Since its 1994 offering, the T. Rowe Price Emerging Markets Bond Fund (PREMX) has delivered 10.72% annual returns and has a 6.36% annual dividend yield. If you purchased $10,000 worth of the fund back then, you’d have $81,000 today paying $5,151 in annual interest income. That’s pretty darn close to a best case scenario with a bond investment.
The fund spreads its bets across just about every government that is not considered a safe hazen. Each month, it collects income from the Mexican government, Brazilian government, Indonesian government, Argentinian government, Russian government, Venezuelan government (surprisingly, Venezuela has kept up its debt payments though I would expect some defaults here), South African government, Ukrainian government (again, a bit of surprise), the Turkish government, and the Serbian government, among dozens of others.
I don’t think you would want to buy a focused bond fund that derived its income solely in reliance on just one of those countries, but when the bonds are spread out so that you own a little bit of each, the risk profile improves.
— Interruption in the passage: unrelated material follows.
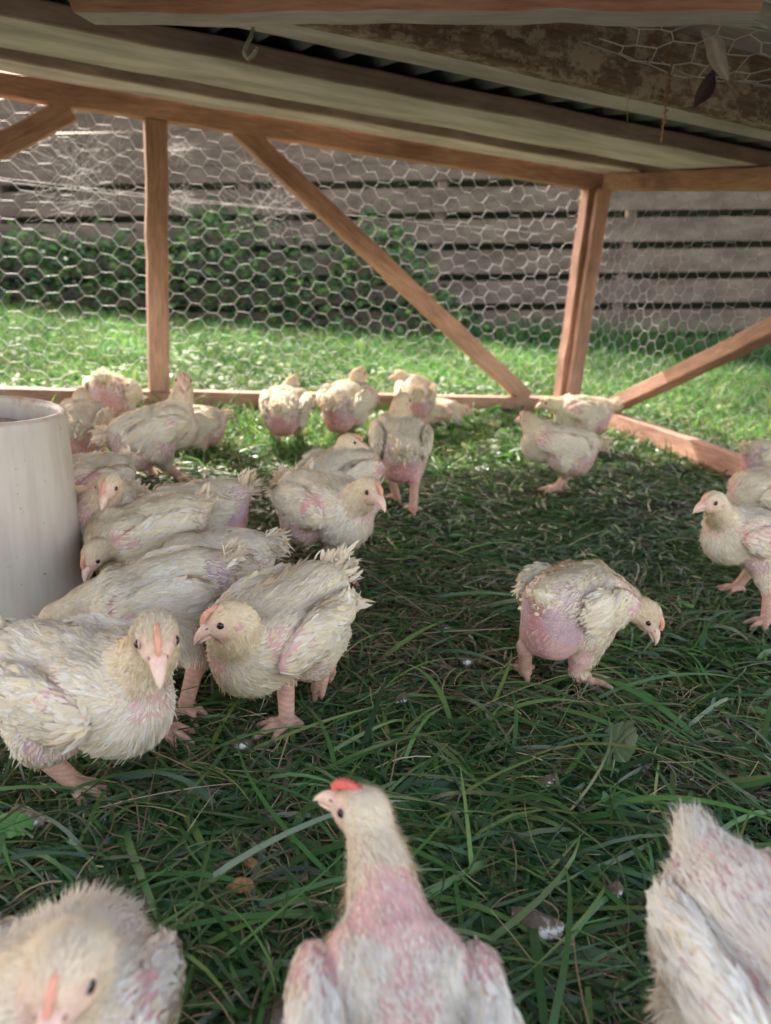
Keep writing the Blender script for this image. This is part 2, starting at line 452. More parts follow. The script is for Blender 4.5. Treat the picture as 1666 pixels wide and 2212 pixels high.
G_LAWN = [(.068, .18, .038), (.095, .22, .042), (.045, .135, .04), (.14, .26, .05), (.18, .24, .075)]
STRAW = [(.30, .21, .12), (.22, .14, .08), (.40, .31, .19), (.16, .10, .06)]
def field(xy, s, seed): return noise3(np.c_[xy, np.zeros(len(xy))], s, seed)

FE0 = gnd(-32, 1385); fc = FE0 + nrm([FE0[0], FE0[1], 0]) * .128
parts = []
# near pen floor: long, flattened blades.  Polar-ish sampling so it is densest near the camera
def near_blades(n, r0, r1, Lm, Wm, seg, elm=.14):
    r = np.sqrt(rng.uniform(r0 ** 2, r1 ** 2, n)); th = rng.uniform(math.radians(50), math.radians(130), n) if r0 > .8 else rng.uniform(math.radians(35), math.radians(145), n)
    xy = np.stack([r * np.cos(th), r * np.sin(th)], 1)
    fl = field(xy, 6, 11); keep = (rng.uniform(0, 1, n) < np.clip(.95 + .6 * field(xy, 9, 12), .50, 1)) & (np.linalg.norm(xy - fc[:2], axis=1) > .165)
    xy, fl = xy[keep], fl[keep]; n = len(xy)
    head = .5 + fl * 1.5 + rng.normal(0, .75, n) + (rng.uniform(0, 1, n) < .3) * rng.uniform(0, 6.28, n)
    L = np.clip(rng.lognormal(math.log(Lm), .4, n), .025, .2); W = np.clip(rng.normal(Wm, Wm * .35, n), .0012, .0072)
    el = np.clip(rng.normal(elm, .2, n), .02, 1.1)
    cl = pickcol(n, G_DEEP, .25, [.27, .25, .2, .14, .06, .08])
    tip = (np.array([.33, .27, .13]), (rng.uniform(0, 1, n) < .3) * rng.uniform(.3, 1, n))
    return blades(xy, rng.uniform(0, .012, n), head, L, W, el, rng.uniform(.3, 1.4, n) + el * .6, cl, tip, seg, side=rng.normal(0, .5, n))
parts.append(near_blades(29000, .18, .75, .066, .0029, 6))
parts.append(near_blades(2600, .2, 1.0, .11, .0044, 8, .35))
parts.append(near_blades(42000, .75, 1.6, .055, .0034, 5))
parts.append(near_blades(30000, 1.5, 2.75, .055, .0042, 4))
V, F, Cc = merge(parts)
tag(mkmesh('grass', V, F, M_GRASS, cols=Cc), 'long flattened dark green grass on the pen floor', 'grass', kind='stuff')

# lawn beyond and at the back of the pen
parts = []
def lawn(n, x0, x1, y0, y1, Lm, Wm, seg=3):
    xy = np.stack([rng.uniform(x0, x1, n), rng.uniform(y0, y1, n)], 1)
    keep = np.abs(xy[:, 0]) < .35 + xy[:, 1] * .62
    sB = (xy - C0[:2]) @ nn[:2]
    bare = np.exp(-(((xy[:, 0] + 1.6) / 1.1) ** 2 + ((xy[:, 1] - 6.3) / .55) ** 2)) > rng.uniform(.25, 1.2, n)
    keep &= (sB < .85 + rng.normal(0, .18, n)) & ~bare & (rng.uniform(0, 1, n) < np.clip(.85 + .6 * field(xy, 3.5, 21), .25, 1)); xy = xy[keep]; n = len(xy)
    head = rng.uniform(0, 6.28, n); L = np.clip(rng.lognormal(math.log(Lm), .4, n), .015, .16) * (1 + .35 * field(xy, 2.6, 22)); W = np.clip(rng.normal(Wm, Wm * .3, n), .002, .02)
    el = np.clip(rng.normal(.85, .4, n), .1, 1.5)
    return blades(xy, rng.uniform(0, .01, n), head, L, W, el, rng.uniform(.3, 1.5, n), pickcol(n, G_LAWN, .3) * (1 + .45 * field(xy, 5, 23))[:, None].clip(.4, 1.6), None, seg, side=0.0, roll=rng.normal(0, .8, n))
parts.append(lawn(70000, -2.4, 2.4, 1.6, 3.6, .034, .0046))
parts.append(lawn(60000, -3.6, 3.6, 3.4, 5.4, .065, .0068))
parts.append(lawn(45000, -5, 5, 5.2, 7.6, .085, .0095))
def clover(n, x0, x1, y0, y1, Lm):
    xy = np.stack([rng.uniform(x0, x1, n), rng.uniform(y0, y1, n)], 1); sB = (xy - C0[:2]) @ nn[:2]
    keep = (np.abs(xy[:, 0]) < .35 + xy[:, 1] * .62) & (sB < .8) & (field(xy, 4.0, 31) > -.1); xy = xy[keep]; n = len(xy)
    L = rng.uniform(.6, 1.3, n) * Lm
    return blades(xy, rng.uniform(.01, .032, n), rng.uniform(0, 6.28, n), L, L * .55, rng.uniform(-.1, .7, n), rng.uniform(.2, .8, n), pickcol(n, G_LAWN, .2), None, 3, prof='leaf', roll=rng.normal(0, .5, n))
parts.append(clover(9000, -2.4, 2.4, 1.6, 3.6, .032)); parts.append(clover(9000, -4, 4, 3.4, 7, .045))
V, F, Cc = merge(parts)
tag(mkmesh('lawn', V, F, M_LEAF, cols=Cc), 'bright sunlit lawn around and at the back of the pen', 'lawn', kind='stuff')

# dry straw and thatch
def straws(n, x0, x1, y0, y1, Lm, Wm, dens=None):
    xy = np.stack([rng.uniform(x0, x1, n), rng.uniform(y0, y1, n)], 1)
    keep = np.abs(xy[:, 0]) < .3 + xy[:, 1] * .62
    keep &= rng.uniform(0, 1, n) < np.clip(.45 + .9 * field(xy, 6, 41), .08, 1)
    xy = xy[keep]; n = len(xy)
    return blades(xy, rng.uniform(0, .014, n), rng.uniform(0, 6.28, n), rng.lognormal(math.log(Lm), .5, n), rng.uniform(.5, 1.5, n) * Wm, rng.uniform(-.05, .5, n), rng.uniform(0, 1.2, n), pickcol(n, STRAW, .25), None, 5, side=rng.normal(0, 1.1, n), prof='straw')
P_ = [straws(34000, -.7, .7, .15, 1.1, .040, .0009), straws(16000, -.1, .6, .2, .62, .03, .0010), straws(9000, -1.4, 1.4, 1.0, 2.2, .05, .0014), straws(7000, -2.2, 2.2, 2.0, 3.4, .05, .002), straws(5000, -3, .3, 5.6, 6.9, .09, .006)]
V, F, Cc = merge(P_); tag(mkmesh('dry_thatch', V, F, M_STRAW, cols=Cc), 'dry brown straw and dead grass stems between the blades', 'thatch', kind='stuff')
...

Even if, say, Venezuela were to default on all of its debt obligations, the T. Rowe Price Emerging Markets Bond Fund (PREMX) would still give investors a 2% return for the year. When you get into high-risk government debt, that is the best risk/reward return you can hope–if one country defaults per year on all of its obligations, you’d still end up positive.
An advantage of the fund is that it makes its debt payments monthly, and because you are dealing with a high-yielding fund, the frequency of compounding periods is an incremental benefit because you are raising your share count twelve times per year rather than the traditional four.
The interest payment usually amounts to a bit over $0.06 per month, and the payment is scheduled for the last calendar day of each month. So last week, on July 31st, investors in the T. Rowe Price Emerging Markets Bond Fund (PREMX) got to collect $0.0678. If you wanted to create passive income of $100 per month with this month, you’d have to get your hands on 1,500 shares. At a price of $12.60 per share, that would set you back $18,900.
The nice thing is that, if you’re able to sit still and reinvest it for a bit, you’d be acquiring about 95 shares per year to your share count. Within a year, you’d add nearly $10 to your monthly income and be up to $110 per month. Over the past five years, the PREMX holders that reinvested their dividend saw it increase by 39%. In other words, every $100 in monthly income grows to $139 in monthly income about five years later.
It’s a pretty tidy way to get passive income created without a whole lot of effort on your part. Consider this: If someone made the $2,500 minimum investment in the T. Rowe Price Emerging Markets Bond Fund (PREMX) twenty years ago, and then added $100 per month to their holdings in the fund, they would be sitting on $102,000 today that would be paying out $547 per month.
With most things that I study these days, the pursuit of income is usually a folly because it almost always involves the overpayment for those assets that produce cash and then share that cash with their owners.
The T. Rowe Price Emerging Markets Bond Fund (PREMX) is one of the few exceptions that I’ve found. It owns a wide collection of government debt, with most of it yielding between 6% and 8%, and then passes that income on to its owners each month. The capital appreciation that the fundholders have received over the past two decades may not be there, but I’d imagine that people that own this fund for the long haul ought to reap total annual returns of around 8% while collecting about 6.5% in income in a given year.
If you have a 25+ year time horizon, you’d probably end up substantially richer just buying something like Diageo that carries the possibility of 8% to 12% returns over the long haul (those extra percentage points add up over long measuring periods). Also, if you’re contemplating this investment in a taxable account, it probably doesn’t make that much sense if you’re a California investor that won’t be accessing the money for a long while. But if you’re investing in a retirement account, or in a taxable account and want to create a monthly income stream for the near future, the T. Rowe Price Emerging Markets Bond Fund (PREMX) ought to be worth a look.
Originally posted 2016-08-05 17:51:15.